Later that week, at BU’s College of Communication (COM) building, I mistook a professor for a student and asked him what he was majoring in. At J.P Licks, just as I began relishing my mint chocolate yogurt, my roommate pointed out that I’d picked up a spoon from the used spoons bin.

Nevertheless, my first week has been great. I like all my classes, I made some friends and ate some good stuff. I look forward to the fall and winter, I just hope I don’t embarrass myself too much, as much fun as it may be in hindsight.

Only in grad school do you have class on the weekends

By Keiko Talley
MS Journalism ’16
BU College of Communication

My first week of grad school is officially done.

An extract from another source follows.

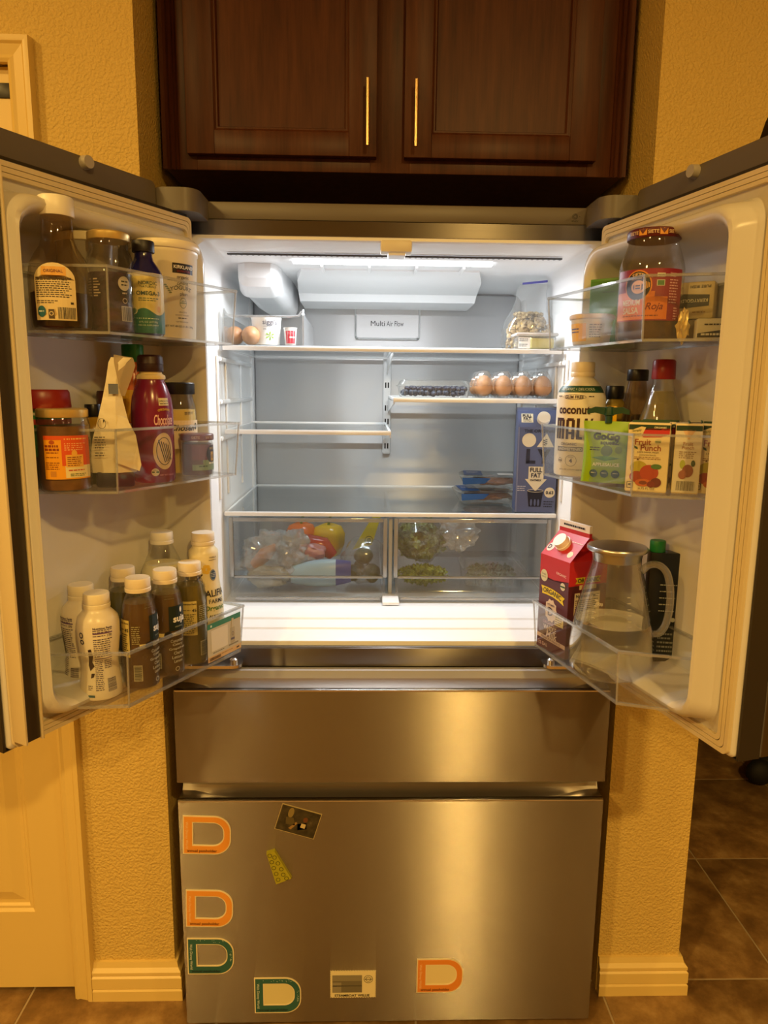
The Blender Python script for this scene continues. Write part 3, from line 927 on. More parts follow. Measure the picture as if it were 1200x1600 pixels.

I am the third one in my family to even go to grad school, so my mother was bombarding me with texts saying how happy she was and proud of me; she has always been my biggest fan. My best friends from home were all wishing me an amazing first day. It felt like everyone was excited for me, except for myself. I was nervous. I barely knew my way around this huge city, and I was going to have to get back into the mindset of school after being in pure work mode for two years. I didn’t know anyone besides my roommates and few people from a chat group that we created on Facebook (but lets be real how often do you actually meet any of those people and become friends with them). Making friends isn’t my number one priority at BU, but it is something that I know I am going to need to do in order to keep my sanity…and that scares me a lot.

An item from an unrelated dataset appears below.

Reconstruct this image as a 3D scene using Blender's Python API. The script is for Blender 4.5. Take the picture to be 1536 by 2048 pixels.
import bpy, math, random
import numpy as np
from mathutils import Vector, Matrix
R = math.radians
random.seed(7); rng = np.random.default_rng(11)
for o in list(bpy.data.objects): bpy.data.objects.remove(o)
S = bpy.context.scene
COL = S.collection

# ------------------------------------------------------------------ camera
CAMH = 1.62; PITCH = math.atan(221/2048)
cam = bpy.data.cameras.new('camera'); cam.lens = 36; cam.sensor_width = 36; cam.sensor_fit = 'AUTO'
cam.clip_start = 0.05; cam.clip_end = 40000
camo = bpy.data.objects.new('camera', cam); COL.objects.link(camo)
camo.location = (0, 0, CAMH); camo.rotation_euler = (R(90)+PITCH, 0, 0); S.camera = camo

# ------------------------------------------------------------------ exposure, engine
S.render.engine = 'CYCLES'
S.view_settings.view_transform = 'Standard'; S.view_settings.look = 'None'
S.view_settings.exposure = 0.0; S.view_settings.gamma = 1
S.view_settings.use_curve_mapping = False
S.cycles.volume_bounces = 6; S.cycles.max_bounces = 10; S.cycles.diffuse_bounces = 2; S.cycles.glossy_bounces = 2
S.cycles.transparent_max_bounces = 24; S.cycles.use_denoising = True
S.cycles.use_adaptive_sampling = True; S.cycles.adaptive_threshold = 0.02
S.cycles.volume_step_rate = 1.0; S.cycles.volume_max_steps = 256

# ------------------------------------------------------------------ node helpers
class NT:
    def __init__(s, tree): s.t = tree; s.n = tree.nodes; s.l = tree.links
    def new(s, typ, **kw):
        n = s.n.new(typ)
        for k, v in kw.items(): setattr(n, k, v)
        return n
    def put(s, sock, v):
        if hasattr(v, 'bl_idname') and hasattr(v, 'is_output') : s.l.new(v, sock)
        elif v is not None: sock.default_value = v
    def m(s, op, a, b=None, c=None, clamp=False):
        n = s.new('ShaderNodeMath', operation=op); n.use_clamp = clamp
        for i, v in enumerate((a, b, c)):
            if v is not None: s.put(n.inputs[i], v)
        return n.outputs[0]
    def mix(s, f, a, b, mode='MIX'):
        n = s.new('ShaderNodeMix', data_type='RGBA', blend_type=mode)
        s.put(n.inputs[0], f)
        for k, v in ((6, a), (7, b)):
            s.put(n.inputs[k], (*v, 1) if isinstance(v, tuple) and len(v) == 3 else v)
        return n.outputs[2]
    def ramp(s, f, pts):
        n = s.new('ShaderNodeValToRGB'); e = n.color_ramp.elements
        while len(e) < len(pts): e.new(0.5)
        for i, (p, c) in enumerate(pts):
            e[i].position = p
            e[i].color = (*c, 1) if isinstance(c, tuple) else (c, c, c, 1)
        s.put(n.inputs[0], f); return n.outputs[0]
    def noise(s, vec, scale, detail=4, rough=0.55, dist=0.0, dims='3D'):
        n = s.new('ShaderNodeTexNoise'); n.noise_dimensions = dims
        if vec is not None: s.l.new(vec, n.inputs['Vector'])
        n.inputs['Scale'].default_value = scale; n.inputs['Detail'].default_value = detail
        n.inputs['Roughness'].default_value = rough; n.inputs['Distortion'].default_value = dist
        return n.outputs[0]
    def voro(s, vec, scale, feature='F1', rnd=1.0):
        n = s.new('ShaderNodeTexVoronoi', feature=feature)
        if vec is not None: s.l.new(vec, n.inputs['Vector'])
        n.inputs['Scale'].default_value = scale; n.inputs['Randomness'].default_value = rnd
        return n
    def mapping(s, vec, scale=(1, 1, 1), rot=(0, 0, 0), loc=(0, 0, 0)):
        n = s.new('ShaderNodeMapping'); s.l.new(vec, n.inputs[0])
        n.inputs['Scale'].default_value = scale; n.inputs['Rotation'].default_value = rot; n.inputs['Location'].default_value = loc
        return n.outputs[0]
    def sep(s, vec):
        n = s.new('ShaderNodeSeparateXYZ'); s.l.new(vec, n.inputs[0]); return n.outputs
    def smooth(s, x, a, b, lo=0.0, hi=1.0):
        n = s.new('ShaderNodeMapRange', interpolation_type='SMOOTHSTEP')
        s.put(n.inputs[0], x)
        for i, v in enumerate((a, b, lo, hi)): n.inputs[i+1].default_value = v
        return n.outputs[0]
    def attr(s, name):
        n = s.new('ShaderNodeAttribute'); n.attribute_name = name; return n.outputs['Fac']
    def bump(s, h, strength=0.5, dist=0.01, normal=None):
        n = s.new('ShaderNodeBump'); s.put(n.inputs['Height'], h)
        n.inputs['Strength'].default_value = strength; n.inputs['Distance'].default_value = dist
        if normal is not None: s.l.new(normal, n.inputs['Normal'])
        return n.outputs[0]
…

For my first week, I only had three classes. During my first, the T.A. told us that our professor was tough and made him sound like it was going to be next to impossible to get a good grade. Twenty minutes later, the professor came in and immediately started poking fun at everyone, myself included for my tattoos. However, this helped me start to feel a little better about things because I soon realized that someone who I thought was going to be “so scary”, actually was comical.

I chose not to go to the first graduate event at the Hyatt (a cocktail meet and greet for students and professors); however, when I picked up my roommate from the event, I quickly regretted it. But while everyone else was recovering the next morning, my roommate included, I went to a new journalism “boot camp” class all day Saturday and Sunday.

I had already had such anxiety about the class because it was about photojournalism and how to take pictures on a fancy camera, which I knew nothing about. After the professor took attendance I realized that everyone knew each other, which I found odd. It’s a small program, so most of us are in a lot of the same classes, but we hadn’t even had class yet. As I quietly sat at my seat, one of the kids behind me started talking about the Hyatt event and how I wasn’t at there. At this point, I thought I had missed my opportunity to make any friends.

I was wrong because that changed quickly. As annoying as it was having class all day my first weekend at school, it forced us all to get to know each other and become friends. I never thought I would actually enjoy learning how to focus a camera and set the aperture and shutter speed. But by Sunday, it felt like I was hanging out with my friends just taking silly photos of each other. Meeting the people in my boot camp class, and hanging out with them all weekend long made walking into other classes or even around campus a million times easier.

I had fully expected the worst when I was entering my first week at BU, not because the school work seemed so daunting, but because I was five hours away from anything and everything I knew. It’s a scary thought to embark upon a new journey where I could potentially fail. But, that ended up being the best part of entering my first week here at BU. You expect for the worst but hope for the best, and that’s just what happened.

Thankfully, the faculty has been nothing but helpful and understanding of a few unfortunate situations; such as, coming to class late because you went to the wrong building, not having the right book for class because you weren’t sure if you actually needed it (FYI: you do in fact need every book that a professor asks you to get prior to class), and even messing up your first assignment because you were completely clueless. The students here at BU are just as nice as the faculty, and if there’s one thing I’ve learned from this week, it’s that we’re all in this together. We all want to make friends and succeed. So don’t forget, even though everyone in your classes is your competition, they are also your support group.